• **PROBLEM TO WORK ON**
Search the data below for "scene"; list each line that holds it.

────────────────────────────────────────

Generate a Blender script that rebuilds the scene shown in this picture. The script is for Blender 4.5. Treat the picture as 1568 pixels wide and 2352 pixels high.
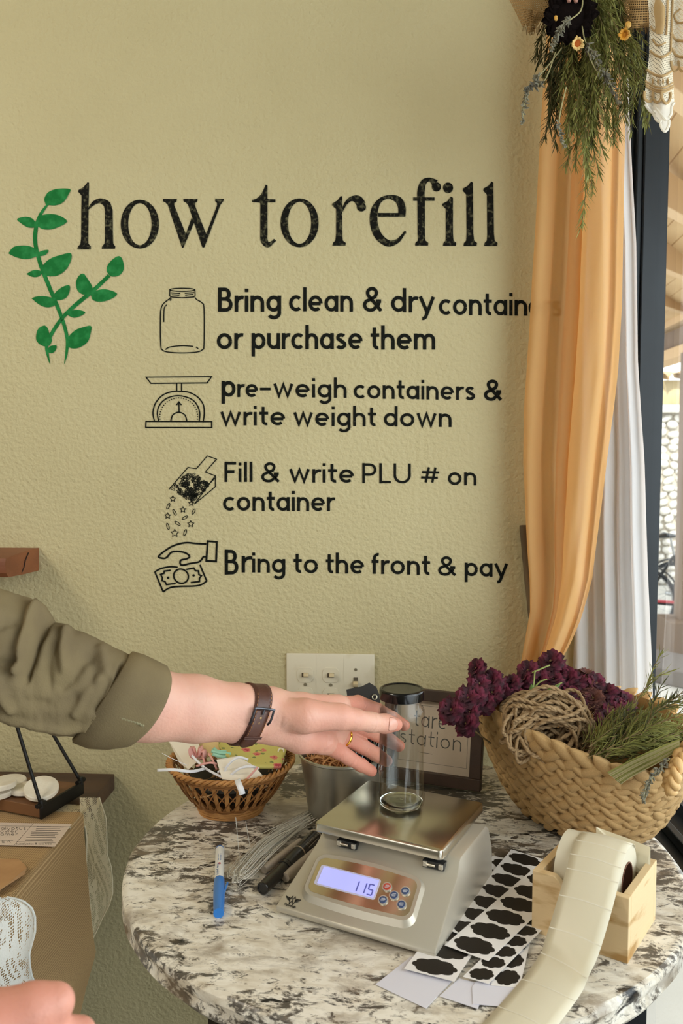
import bpy, math, random
import numpy as np
from mathutils import Vector, Matrix, noise
for o in list(bpy.data.objects): bpy.data.objects.remove(o)
SC = bpy.context.scene; COL = SC.collection
rnd = random.Random(7)
pi = math.pi; R = math.radians

# ---------------- camera ----------------
FPX = 1950.0; CAM = Vector((0, -1.53, 1.45)); T = 0.90
PITCH, YAW = R(4), R(3.3)
cd = bpy.data.cameras.new('camera'); cam = bpy.data.objects.new('camera', cd); COL.objects.link(cam)
cam.location = CAM; cam.rotation_euler = (pi/2-PITCH, 0, YAW)
cd.sensor_fit = 'VERTICAL'; cd.sensor_height = 36; cd.lens = FPX/2352*36; cd.clip_start = .02; cd.clip_end = 200
cd.dof.use_dof = True; cd.dof.focus_distance = 1.2; cd.dof.aperture_fstop = 10
SC.camera = cam
FW = Vector((-math.sin(YAW)*math.cos(PITCH), math.cos(YAW)*math.cos(PITCH), -math.sin(PITCH)))
RT = Vector((math.cos(YAW), math.sin(YAW), 0)); UP = RT.cross(FW)
# the measured place of a thing: where the sight line of a measured point meets a known surface
def ray(x, y): return FW+RT*((x-784)/FPX)-UP*((y-1176)/FPX)
def onZ(x, y, z): d = ray(x, y); return CAM+d*((z-CAM.z)/d.z)
def onY(x, y, Y=0.0): d = ray(x, y); return CAM+d*((Y-CAM.y)/d.y)
def atd(x, y, a): return CAM+ray(x, y)*a
def onP(x, y, p0, n): d = ray(x, y); return CAM+d*((p0-CAM).dot(n)/d.dot(n))

# ---------------- world, sun, lamps, exposure ----------------
w = bpy.data.worlds.new('sky'); SC.world = w; w.use_nodes = True
bg = w.node_tree.nodes['Background']; bg.inputs[0].default_value = (.90, .95, 1, 1); bg.inputs[1].default_value = 2.6
def lamp(name, kind, loc, rot, energy, color, size=1, sizey=None, angle=None):
    d = bpy.data.lights.new(name, kind); d.energy = energy; d.color = color
    if kind == 'AREA':
        d.size = size
        if sizey: d.shape = 'RECTANGLE'; d.size_y = sizey
    if kind == 'SUN': d.angle = angle
    o = bpy.data.objects.new(name, d); COL.objects.link(o); o.location = loc
    o.rotation_euler = rot if not isinstance(rot, Vector) else (rot-Vector(loc)).to_track_quat('-Z', 'Y').to_euler()
    return o
lamp('sun', 'SUN', (0, -4, 7), Vector((2, 4, 0)), 4.5, (1, .95, .86), angle=R(1))
lamp('shopfront_daylight', 'AREA', (-2.1, -3.2, 2.0), Vector((-.3, 0, 1.1)), 13, (1, .96, .9), 1.8, 1.2)
lamp('ceiling_lamp_light', 'AREA', (-1.7, -1.35, 2.62), Vector((-.2, -.15, .9)), 17, (1, .90, .74), .7, .4)
lamp('window_daylight', 'AREA', (1.15, -1.15, 1.6), Vector((.1, -.45, .9)), 12, (.88, .94, 1), 1.2, 1.2)
SC.view_settings.view_transform = 'Standard'; SC.view_settings.look = 'None'
SC.view_settings.gamma = 1; SC.view_settings.exposure = 0.26; SC.view_settings.use_curve_mapping = False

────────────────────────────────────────

• **ANSWER TO THIS TASK**
Generate a Blender script that rebuilds the scene shown in this picture. The script is for Blender 4.5. Treat the picture as 1568 pixels wide and 2352 pixels high.
SC = bpy.context.scene; COL = SC.collection